The techniques for finding a teacher—at least initially—are similar to those for finding other Pagans or Wiccans in your area. Check out my post on finding other Pagans to begin your search. But before you try to actually connect with a teacher, it helps to answer some or all of the following questions for yourself.

Questions to Ask Before Your Search

  1. What do you want to learn? Are you interested in learning about Wicca or Paganism in general or a specific tradition or path? It’s helpful to do a little research to see what traditions appeal to you, or, putting the egg before the chicken, to see if any of the traditions taught in your area resonate with you. Or are you interested in studying a specific deity or pantheon, a magical system, or a skill, such as herbalism?
  2. What is your goal in taking the class or working with the teacher? Are you hoping just to gain some knowledge, or do you want to train toward membership in a specific path?

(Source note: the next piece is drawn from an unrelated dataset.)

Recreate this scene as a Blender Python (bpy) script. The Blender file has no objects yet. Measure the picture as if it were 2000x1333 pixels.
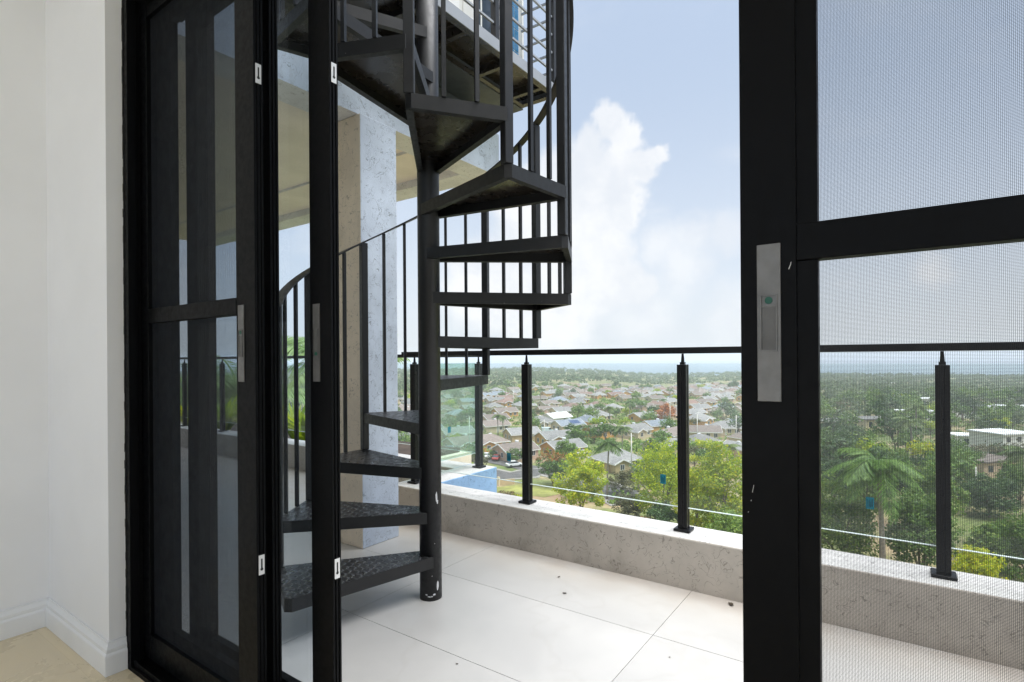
import bpy, math, random
import numpy as np
from mathutils import Vector, Matrix
R = random.Random(7)
NR = np.random.RandomState(11)
rad = math.radians
sc = bpy.context.scene
col = sc.collection

# ------------------------------------------------------------------ camera, sky, sun, exposure
YAW = math.atan(757/1070)
S_, C_ = math.sin(YAW), math.cos(YAW)
EYE = 1.1
cam_d = bpy.data.cameras.new('camera'); cam = bpy.data.objects.new('camera', cam_d); col.objects.link(cam)
cam_d.sensor_width = 36; cam_d.lens = 19.26; cam_d.shift_y = 0.01625
cam_d.clip_start = 0.02; cam_d.clip_end = 40000
cam.matrix_world = Matrix.Translation((0, 0, EYE)) @ Matrix.Rotation(YAW, 4, 'Z') @ Matrix.Rotation(math.pi/2, 4, 'X') @ Matrix.Rotation(-0.007, 4, 'Z')
sc.camera = cam
SUN = Vector((0.26, 0.02, 0.965)).normalized()
SUN_EL = math.asin(SUN.z); SUN_ROT = math.atan2(SUN.x, SUN.y)
sd = bpy.data.lights.new('sun', 'SUN'); so = bpy.data.objects.new('sun', sd); col.objects.link(so)
sd.energy = 2.3; sd.angle = rad(58)   # thin bright haze: the sun comes through soft; sd.color = (1, 0.95, 0.87)
so.rotation_euler = SUN.to_track_quat('Z', 'Y').to_euler(); so.location = (0, 0, 30)
sc.view_settings.view_transform = 'Standard'; sc.view_settings.look = 'None'
sc.view_settings.gamma = 1; sc.view_settings.use_curve_mapping = False
sc.view_settings.exposure = 1.7
sc.cycles.use_denoising = True
sc.cycles.max_bounces = 9; sc.cycles.diffuse_bounces = 5; sc.cycles.glossy_bounces = 4
sc.cycles.transparent_max_bounces = 24; sc.cycles.volume_bounces = 1
sc.cycles.sample_clamp_indirect = 6; sc.cycles.caustics_reflective = False; sc.cycles.caustics_refractive = False

def view_dir(px, py):
    u = (px-1000)/1070; v = (699-py)/1070
    return Vector((-S_+u*C_, C_+u*S_, v)).normalized()

w = bpy.data.worlds.new('World'); sc.world = w; w.use_nodes = True
nt = w.node_tree; N = nt.nodes; L = nt.links
for n in list(N): N.remove(n)
def nd(tree, t, **k):
    n = tree.nodes.new(t)
    for a, b in k.items(): setattr(n, a, b)
    return n
def link(tree, a, b): tree.links.new(a, b)
def mth(tree, op, a, b=None, c=None, clamp=False):
    n = tree.nodes.new('ShaderNodeMath'); n.operation = op; n.use_clamp = clamp
    for i, x in enumerate((a, b, c)):
        if x is None: continue
        if isinstance(x, (int, float)): n.inputs[i].default_value = x
        else: tree.links.new(x, n.inputs[i])
    return n.outputs[0]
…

  3. Are you looking to join a coven or circle, or do you want to practice solitary? Are you willing to practice solitary for a while if you can’t find the right group, or practice with a group for a while if you can’t learn what you need to while practicing solo?
  4.  How far are you willing to travel and how often? If you don’t have your own transportation, is there public transportation available?
  5.  What are the qualities you’d like the teacher to have? Are you willing to work with a teacher who doesn’t fit your preferred profile if he or she is the only one available or is the only one teaching what you want to learn?
  6.  How much can you afford to pay for classes if the teacher charges? Many people charge for classes, but some traditions forbid charging for teaching.
  7.  How much time can you devote to your learning? Can you meet the requirements of the particular classes or teachers you’re considering?
  8. Are you willing to take online courses if you can’t find a teacher in your area? If so, does online coursework suit your learning style?